How much Government tax credits and subsidies are part of the total cost
Yeah, I don’t have answers on that one. The 30% ITC is definitely in there, but tax equity providers get a cut of that, so it’s not a neat 30% affect on prices. There are also renewable energy credits to consider, but I have no idea what their value is right now in Hawaii, and how much this would affect the price in a power contract.
Good question about wind, you’d think it would be a natural. But wind is problematic on the islands. Seems there are rare, only-to-be-found-there bird species that are being protected by wind farm bans in certain areas. I would then question if you could move 5 miles offshore with the turbines and go for the win-win.

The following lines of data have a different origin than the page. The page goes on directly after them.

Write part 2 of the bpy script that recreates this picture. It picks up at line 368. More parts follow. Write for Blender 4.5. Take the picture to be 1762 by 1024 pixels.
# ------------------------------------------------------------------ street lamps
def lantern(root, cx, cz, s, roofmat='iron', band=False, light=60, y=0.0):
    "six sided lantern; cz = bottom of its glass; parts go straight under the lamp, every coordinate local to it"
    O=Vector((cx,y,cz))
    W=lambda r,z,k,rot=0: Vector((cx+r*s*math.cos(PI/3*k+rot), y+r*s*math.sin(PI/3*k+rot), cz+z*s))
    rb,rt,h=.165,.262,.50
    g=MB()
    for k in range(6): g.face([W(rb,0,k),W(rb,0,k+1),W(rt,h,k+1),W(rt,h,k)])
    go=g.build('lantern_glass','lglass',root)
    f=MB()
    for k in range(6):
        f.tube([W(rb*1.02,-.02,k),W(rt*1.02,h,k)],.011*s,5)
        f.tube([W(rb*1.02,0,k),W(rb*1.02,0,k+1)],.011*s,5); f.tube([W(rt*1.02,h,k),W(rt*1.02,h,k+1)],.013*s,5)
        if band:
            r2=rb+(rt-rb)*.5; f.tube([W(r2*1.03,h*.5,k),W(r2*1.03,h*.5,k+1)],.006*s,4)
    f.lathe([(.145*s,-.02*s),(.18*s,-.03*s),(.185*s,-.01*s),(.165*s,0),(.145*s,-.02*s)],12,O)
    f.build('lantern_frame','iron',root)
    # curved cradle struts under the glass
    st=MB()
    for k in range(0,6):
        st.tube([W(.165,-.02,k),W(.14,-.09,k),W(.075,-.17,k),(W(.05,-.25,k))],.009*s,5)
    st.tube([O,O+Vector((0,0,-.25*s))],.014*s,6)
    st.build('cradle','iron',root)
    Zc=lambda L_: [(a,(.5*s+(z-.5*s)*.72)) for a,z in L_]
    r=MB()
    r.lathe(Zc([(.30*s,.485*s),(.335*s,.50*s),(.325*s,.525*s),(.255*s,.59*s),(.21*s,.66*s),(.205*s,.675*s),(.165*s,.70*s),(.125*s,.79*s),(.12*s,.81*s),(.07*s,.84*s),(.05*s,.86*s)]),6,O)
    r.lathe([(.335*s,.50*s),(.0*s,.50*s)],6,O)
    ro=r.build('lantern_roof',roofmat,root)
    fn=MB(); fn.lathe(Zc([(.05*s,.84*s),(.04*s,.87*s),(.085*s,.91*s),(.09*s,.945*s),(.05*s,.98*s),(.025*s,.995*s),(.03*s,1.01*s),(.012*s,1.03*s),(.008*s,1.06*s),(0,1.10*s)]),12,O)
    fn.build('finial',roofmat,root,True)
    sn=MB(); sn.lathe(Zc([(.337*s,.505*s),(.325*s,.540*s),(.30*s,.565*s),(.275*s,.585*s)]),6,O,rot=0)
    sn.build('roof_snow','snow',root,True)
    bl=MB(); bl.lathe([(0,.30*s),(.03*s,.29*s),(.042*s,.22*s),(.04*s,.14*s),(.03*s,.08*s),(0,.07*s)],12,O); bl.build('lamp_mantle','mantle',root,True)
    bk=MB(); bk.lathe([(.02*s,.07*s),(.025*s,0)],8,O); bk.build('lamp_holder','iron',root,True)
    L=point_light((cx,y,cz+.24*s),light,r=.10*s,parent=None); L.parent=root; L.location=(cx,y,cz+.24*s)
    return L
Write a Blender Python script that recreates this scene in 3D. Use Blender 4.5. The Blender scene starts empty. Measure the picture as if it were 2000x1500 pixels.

The average capacity factor for renewables is ~1/3, a little higher for wind, a little lower for solar. To provide electricity all day requires ~16 hours worth of stored energy. Why is 4 hours adequate?
Thanks.
*No* power plants run at 100% capacity factor on an annual basis. Frankly having a plant that runs all the time isn’t as useful as having one that you can run when you need and turn off when you don’t need it.
To meet 24 hour demand, you could theoretically have six of these plants. Or one plant producing at 1/6 of rated capacity – again, if you needed the same amount of power all 24 hours. But as power demand fluctuates on diurnal patterns, you don’t.
Christian:
Is the quoted cost of storage (US$/kWh) include the cost of the solar energy to be stored or just the extra cost of storing the solar energy? It is not clear to me.
If the US$0.08-0.10/kWh includes both the price of generating the solar energy and the price of storing the solar energy that is quite an achievement.
Hello Michael,
My understanding is that the 8-10 cents includes both the cost of generation and storage – the solar and the batteries.
And yes, it is quite an achievement. As happened with solar, costs are coming down faster than anyone predicted.